((

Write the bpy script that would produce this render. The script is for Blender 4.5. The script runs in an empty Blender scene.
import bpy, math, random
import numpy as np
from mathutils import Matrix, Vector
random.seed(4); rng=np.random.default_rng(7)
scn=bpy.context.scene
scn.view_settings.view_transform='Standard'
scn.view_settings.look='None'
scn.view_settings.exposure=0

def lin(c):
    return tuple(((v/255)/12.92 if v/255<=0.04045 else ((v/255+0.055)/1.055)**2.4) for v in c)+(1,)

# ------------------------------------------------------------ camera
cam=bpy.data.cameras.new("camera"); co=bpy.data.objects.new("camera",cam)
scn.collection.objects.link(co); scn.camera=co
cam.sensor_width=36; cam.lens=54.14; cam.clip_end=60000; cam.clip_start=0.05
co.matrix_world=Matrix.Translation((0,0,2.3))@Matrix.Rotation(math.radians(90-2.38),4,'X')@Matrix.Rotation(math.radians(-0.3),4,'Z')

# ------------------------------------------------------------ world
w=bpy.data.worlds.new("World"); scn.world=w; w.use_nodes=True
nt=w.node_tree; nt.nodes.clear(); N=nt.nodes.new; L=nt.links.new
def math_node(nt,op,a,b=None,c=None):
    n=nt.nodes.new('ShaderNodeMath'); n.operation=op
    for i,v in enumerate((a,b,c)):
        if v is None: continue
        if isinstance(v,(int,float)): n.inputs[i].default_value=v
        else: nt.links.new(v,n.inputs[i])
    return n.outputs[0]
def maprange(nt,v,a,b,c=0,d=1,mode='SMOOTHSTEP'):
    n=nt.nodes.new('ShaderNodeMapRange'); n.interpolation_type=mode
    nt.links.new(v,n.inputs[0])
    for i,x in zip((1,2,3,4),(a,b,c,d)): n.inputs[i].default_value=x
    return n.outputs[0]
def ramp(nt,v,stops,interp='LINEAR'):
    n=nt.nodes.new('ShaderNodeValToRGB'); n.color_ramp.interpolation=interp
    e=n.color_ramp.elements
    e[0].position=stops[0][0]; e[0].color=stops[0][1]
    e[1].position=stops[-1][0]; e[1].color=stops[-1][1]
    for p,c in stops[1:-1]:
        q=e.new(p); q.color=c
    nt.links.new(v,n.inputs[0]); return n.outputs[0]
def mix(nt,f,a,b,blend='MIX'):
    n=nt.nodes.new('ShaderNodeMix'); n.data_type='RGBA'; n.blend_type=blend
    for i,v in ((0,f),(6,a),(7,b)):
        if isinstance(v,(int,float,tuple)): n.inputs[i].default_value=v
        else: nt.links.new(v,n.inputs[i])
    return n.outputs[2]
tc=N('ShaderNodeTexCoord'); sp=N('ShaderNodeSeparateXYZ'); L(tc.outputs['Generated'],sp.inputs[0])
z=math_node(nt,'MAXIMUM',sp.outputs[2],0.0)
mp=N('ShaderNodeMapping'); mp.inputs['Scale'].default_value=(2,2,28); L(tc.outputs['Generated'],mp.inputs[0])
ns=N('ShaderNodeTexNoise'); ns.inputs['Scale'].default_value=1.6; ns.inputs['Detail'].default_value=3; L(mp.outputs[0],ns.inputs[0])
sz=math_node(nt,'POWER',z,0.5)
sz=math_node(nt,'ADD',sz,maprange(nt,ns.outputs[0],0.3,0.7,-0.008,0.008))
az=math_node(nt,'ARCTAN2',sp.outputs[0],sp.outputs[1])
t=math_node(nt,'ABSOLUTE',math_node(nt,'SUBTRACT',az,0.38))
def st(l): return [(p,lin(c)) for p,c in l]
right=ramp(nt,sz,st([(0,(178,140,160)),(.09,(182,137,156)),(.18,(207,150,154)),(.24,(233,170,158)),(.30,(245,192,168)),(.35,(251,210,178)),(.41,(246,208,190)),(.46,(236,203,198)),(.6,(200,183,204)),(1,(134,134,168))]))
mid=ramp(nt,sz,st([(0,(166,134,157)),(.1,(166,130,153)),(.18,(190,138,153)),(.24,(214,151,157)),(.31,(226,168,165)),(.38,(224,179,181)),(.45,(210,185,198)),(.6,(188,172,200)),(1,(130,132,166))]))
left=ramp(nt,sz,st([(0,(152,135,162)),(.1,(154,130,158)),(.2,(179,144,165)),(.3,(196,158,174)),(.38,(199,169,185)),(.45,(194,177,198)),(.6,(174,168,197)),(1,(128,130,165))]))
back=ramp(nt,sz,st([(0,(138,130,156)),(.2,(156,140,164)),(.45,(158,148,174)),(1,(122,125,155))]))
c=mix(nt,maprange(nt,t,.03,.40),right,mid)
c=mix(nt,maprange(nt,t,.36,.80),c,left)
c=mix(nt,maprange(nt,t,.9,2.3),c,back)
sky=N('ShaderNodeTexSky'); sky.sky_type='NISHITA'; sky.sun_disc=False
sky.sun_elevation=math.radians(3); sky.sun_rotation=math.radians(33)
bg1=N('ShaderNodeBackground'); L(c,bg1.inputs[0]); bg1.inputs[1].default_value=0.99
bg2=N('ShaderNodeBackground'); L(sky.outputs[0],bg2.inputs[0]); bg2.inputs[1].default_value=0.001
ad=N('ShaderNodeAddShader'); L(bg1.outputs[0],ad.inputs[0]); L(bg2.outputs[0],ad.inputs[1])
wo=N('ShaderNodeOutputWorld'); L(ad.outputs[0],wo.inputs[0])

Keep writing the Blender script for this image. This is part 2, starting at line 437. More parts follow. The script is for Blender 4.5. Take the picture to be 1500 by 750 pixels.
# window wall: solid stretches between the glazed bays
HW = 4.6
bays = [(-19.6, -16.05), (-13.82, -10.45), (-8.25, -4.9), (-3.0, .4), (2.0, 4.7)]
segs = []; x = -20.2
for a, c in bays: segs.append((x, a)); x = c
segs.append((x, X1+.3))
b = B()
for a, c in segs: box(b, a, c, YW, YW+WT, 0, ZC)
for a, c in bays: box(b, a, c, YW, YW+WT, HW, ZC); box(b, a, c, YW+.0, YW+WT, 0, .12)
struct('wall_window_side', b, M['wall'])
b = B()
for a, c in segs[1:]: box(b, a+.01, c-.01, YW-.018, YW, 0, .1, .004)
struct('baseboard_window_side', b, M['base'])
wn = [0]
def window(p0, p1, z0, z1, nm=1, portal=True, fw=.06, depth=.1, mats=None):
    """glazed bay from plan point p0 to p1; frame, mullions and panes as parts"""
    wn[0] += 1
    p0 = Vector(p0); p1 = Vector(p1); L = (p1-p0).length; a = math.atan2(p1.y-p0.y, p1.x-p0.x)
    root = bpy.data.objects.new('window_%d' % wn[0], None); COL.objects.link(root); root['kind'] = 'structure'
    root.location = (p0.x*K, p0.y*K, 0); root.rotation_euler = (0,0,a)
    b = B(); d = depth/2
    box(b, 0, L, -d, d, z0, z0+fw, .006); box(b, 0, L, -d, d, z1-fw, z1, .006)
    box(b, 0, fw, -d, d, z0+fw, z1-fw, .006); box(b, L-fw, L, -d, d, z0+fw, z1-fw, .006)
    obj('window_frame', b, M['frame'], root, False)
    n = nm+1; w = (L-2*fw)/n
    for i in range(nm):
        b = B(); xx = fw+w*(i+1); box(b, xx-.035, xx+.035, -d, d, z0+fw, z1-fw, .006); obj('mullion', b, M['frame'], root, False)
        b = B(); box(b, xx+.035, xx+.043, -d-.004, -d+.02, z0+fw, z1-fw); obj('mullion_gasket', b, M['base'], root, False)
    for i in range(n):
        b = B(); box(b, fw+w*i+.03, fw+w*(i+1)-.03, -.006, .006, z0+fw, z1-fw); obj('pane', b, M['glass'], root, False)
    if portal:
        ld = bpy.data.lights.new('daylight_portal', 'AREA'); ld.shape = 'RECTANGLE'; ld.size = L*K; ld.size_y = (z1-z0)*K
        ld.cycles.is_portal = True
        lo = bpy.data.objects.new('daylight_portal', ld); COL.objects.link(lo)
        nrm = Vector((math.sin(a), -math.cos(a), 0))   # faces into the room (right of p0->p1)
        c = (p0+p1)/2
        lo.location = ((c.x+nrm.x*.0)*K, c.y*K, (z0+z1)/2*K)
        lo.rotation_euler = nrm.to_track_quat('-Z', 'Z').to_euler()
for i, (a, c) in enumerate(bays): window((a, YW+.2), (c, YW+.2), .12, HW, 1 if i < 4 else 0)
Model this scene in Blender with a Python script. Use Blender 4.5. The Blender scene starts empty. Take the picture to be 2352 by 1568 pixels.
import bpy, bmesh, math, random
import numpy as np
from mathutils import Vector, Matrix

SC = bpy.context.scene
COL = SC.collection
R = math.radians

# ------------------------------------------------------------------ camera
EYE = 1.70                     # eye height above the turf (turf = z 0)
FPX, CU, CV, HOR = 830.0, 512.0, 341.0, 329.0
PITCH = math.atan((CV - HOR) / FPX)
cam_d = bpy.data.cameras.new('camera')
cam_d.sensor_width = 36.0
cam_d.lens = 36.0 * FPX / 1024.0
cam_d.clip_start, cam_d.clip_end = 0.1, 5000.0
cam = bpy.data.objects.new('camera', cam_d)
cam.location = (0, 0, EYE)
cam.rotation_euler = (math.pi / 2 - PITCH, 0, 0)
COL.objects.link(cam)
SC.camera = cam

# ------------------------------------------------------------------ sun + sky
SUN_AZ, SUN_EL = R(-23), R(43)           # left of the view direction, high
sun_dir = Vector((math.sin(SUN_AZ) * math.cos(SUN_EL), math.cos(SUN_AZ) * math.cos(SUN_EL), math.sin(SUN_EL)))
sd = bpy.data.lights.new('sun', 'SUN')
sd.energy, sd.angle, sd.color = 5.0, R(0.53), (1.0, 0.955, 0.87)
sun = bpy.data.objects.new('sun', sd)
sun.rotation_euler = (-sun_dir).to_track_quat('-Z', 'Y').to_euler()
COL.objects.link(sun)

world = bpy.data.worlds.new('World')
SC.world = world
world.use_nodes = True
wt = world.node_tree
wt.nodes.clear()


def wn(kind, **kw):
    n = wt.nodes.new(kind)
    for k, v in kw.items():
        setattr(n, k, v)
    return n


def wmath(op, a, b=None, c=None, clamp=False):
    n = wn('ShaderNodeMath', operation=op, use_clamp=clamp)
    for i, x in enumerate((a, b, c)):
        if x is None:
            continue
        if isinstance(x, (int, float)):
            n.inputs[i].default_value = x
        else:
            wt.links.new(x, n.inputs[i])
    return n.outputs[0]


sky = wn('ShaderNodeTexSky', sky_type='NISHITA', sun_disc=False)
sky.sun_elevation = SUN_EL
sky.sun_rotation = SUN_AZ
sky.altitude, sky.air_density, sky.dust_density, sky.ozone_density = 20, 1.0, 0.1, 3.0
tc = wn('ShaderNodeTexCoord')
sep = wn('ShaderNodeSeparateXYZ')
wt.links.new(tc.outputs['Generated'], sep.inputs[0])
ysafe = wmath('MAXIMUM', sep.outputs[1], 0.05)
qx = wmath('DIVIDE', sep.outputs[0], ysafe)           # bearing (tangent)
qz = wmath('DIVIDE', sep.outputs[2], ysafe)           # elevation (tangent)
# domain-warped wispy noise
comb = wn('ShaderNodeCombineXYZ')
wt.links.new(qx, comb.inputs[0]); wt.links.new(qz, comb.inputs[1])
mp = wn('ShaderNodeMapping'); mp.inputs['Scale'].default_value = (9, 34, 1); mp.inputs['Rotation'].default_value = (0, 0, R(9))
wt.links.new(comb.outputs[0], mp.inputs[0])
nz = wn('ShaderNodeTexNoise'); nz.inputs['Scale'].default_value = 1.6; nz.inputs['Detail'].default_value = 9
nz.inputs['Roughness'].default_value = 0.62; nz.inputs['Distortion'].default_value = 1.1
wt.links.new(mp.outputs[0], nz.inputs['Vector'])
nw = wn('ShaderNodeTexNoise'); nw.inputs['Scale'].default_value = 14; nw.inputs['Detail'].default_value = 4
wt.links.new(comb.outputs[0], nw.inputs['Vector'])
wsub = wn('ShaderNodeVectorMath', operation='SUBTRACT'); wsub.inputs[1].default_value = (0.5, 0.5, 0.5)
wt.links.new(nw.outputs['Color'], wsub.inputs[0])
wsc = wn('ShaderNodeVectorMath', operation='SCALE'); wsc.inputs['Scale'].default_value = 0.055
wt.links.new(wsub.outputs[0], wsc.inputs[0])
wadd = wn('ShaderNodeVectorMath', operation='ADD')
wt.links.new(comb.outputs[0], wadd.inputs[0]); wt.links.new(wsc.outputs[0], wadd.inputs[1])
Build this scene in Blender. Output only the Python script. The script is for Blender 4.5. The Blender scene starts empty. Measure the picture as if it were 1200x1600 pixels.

))

● WHAT YOU WILL DO
Your answer should be exactly the lines of the data above, from the first through the line containing "return tuple(((v/255)/12.92 if".

● EXERCISE OUTPUT
Write the bpy script that would produce this render. The script is for Blender 4.5. The script runs in an empty Blender scene.
import bpy, math, random
import numpy as np
from mathutils import Matrix, Vector
random.seed(4); rng=np.random.default_rng(7)
scn=bpy.context.scene
scn.view_settings.view_transform='Standard'
scn.view_settings.look='None'
scn.view_settings.exposure=0

def lin(c):
    return tuple(((v/255)/12.92 if v/255<=0.04045 else ((v/255+0.055)/1.055)**2.4) for v in c)+(1,)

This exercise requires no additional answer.